Tutti affermano che il lavoro deve essere la parola d’ordine per uscire dalla crisi, quando però si deve passare dalle parole ai fatti vengono addotte le giustificazioni più stravaganti per non impegnarsi con azioni concrete.
Il paradosso umiliante, per le persone di buon senso, è quando pur in presenza di aziende che hanno lavoro e ordini in portafoglio si debbano fermare per obbedire a qualche interesse o interpretazione legislativa che nulla ha a che fare con il lavoro.

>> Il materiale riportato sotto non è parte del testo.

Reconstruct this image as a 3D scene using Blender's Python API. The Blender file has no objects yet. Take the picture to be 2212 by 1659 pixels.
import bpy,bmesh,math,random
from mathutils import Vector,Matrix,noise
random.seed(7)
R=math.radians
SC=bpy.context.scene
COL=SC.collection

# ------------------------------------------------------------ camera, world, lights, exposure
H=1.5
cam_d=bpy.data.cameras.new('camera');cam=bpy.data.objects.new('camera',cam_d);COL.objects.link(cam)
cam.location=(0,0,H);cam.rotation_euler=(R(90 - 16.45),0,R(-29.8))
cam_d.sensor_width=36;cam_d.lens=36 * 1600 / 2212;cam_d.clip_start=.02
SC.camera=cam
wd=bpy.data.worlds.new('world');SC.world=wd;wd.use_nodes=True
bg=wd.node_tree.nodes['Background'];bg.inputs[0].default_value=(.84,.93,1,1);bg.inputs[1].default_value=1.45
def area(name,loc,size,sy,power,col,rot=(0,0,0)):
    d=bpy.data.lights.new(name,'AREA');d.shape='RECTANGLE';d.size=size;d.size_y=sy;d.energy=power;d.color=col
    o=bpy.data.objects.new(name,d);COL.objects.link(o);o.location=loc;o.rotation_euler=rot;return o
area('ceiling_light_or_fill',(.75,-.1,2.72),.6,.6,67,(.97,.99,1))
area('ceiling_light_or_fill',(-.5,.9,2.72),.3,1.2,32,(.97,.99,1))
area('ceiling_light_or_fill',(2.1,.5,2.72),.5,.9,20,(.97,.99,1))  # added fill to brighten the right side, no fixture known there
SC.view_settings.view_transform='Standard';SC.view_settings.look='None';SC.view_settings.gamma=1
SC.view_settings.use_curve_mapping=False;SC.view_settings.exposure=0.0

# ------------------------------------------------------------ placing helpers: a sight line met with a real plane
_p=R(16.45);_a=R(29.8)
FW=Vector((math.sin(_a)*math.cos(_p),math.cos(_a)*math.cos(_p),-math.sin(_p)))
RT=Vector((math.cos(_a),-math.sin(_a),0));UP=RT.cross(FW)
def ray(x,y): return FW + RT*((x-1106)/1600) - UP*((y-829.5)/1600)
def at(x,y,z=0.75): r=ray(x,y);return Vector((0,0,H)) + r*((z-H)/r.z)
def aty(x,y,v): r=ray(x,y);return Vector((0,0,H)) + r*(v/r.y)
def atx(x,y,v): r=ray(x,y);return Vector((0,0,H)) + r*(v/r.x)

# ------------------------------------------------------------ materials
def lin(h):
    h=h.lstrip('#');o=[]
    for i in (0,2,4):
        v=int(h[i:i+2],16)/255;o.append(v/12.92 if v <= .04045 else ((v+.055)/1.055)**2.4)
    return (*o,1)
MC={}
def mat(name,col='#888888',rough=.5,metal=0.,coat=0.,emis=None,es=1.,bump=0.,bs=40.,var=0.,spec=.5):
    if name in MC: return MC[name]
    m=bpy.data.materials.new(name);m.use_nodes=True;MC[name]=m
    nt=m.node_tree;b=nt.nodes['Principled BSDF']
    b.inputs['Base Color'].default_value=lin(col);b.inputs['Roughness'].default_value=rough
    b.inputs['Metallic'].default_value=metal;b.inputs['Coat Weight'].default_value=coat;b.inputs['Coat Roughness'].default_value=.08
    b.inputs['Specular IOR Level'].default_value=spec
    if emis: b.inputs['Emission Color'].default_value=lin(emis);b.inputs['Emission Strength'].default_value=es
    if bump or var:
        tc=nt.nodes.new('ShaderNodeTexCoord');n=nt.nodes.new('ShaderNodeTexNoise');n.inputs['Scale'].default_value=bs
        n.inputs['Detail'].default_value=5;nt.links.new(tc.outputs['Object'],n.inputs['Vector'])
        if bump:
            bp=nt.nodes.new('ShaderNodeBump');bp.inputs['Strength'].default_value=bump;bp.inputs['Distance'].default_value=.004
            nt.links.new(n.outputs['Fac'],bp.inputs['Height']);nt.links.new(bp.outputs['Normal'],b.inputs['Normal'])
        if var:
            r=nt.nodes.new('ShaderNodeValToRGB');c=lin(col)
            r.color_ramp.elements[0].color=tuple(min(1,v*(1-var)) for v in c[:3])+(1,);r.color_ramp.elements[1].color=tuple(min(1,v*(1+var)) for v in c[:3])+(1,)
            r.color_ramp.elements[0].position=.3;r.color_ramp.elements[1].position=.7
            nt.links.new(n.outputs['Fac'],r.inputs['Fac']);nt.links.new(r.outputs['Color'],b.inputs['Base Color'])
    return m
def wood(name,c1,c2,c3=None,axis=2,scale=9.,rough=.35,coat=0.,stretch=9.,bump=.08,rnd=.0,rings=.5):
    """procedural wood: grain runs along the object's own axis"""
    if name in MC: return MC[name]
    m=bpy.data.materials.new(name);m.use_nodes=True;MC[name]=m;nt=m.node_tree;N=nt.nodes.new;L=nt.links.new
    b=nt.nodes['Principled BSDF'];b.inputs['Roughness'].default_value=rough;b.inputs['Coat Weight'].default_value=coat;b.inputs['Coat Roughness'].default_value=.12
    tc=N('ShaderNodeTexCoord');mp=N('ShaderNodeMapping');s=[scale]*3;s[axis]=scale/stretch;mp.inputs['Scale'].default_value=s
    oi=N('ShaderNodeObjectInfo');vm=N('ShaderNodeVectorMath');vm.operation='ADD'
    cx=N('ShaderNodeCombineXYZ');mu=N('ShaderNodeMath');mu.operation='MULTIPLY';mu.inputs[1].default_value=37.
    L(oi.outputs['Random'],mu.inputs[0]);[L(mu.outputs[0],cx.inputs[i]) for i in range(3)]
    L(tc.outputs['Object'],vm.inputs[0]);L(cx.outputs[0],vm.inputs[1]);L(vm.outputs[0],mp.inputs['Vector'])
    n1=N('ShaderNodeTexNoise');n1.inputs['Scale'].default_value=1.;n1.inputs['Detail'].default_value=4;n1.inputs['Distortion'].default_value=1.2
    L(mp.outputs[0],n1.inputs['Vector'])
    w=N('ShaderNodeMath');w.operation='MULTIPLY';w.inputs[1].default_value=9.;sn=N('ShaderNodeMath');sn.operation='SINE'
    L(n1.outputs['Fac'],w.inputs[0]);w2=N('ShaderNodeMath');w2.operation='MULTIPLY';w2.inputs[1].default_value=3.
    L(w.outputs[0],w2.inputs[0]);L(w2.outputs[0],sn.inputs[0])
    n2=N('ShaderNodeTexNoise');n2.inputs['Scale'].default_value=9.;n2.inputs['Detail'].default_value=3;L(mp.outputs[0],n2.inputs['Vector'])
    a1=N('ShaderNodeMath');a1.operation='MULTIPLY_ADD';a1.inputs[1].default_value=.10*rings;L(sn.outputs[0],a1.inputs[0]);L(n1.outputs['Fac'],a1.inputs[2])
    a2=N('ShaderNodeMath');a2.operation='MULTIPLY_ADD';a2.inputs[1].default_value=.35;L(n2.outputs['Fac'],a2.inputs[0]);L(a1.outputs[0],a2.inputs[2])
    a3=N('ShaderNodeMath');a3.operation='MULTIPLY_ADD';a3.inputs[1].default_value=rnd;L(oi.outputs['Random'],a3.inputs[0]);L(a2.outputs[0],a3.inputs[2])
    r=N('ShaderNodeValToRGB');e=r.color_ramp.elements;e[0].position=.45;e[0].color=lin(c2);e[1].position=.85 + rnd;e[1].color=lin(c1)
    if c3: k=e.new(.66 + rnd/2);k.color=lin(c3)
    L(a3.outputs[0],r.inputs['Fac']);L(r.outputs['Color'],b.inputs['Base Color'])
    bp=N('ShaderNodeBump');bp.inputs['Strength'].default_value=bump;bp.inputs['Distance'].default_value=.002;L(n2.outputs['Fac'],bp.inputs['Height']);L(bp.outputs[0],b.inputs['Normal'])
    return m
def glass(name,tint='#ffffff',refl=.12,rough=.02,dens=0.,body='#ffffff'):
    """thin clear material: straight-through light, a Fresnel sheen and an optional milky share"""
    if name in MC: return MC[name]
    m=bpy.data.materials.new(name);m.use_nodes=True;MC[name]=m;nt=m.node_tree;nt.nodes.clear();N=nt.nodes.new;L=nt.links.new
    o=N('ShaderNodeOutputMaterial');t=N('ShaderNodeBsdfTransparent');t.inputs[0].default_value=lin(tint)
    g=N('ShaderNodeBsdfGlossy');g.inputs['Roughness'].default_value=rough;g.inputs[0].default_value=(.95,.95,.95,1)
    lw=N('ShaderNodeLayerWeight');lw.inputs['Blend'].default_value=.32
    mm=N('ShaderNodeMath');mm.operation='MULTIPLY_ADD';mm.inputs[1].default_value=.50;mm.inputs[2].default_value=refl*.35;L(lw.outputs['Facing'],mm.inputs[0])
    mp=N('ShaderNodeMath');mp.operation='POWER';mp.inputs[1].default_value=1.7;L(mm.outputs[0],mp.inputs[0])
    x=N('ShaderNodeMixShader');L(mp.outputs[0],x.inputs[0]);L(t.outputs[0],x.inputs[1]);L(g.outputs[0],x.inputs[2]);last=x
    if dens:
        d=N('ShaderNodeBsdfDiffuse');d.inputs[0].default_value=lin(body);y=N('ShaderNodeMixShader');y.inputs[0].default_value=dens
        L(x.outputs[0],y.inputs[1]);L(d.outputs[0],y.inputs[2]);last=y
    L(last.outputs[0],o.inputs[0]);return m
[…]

È il caso della Riva acciai di Verona. Cinquecento persone rischiano infatti il posto di lavoro perché un magistrato ha deciso di bloccare i beni di tutto il gruppo RIVA, per le note vicende dell’acciaieria di Taranto. Questo peró non permette alla fonderia di Verona di proseguire con la produzione e con il lavoro. Pur non volendo entrare nel merito dell’inchiesta, una domanda sorge spontanea: perché non è possibile lavorare, pagare i fornitori, vendere il prodotto e contemporaneamente far si che l’inchiesta proceda per il suo corso ? Bloccando i conti correnti della Riva acciai si bloccano i pagamenti a cinquecento famiglie. Certo i proprietari della Riva mangeranno lo stesso ma le famiglie dei 500 dipendenti potrebbero avere seri problemi. Separiamo l’inchiesta giudiziaria dalla possibilità di produrre.
Viviamo in un’economia globale ed è a tutti noto che se si ferma la produzione, anche di qualche giorno, altri competitore sul mercato possono subentrare togliendo ogni futuro alla Riva di Verona.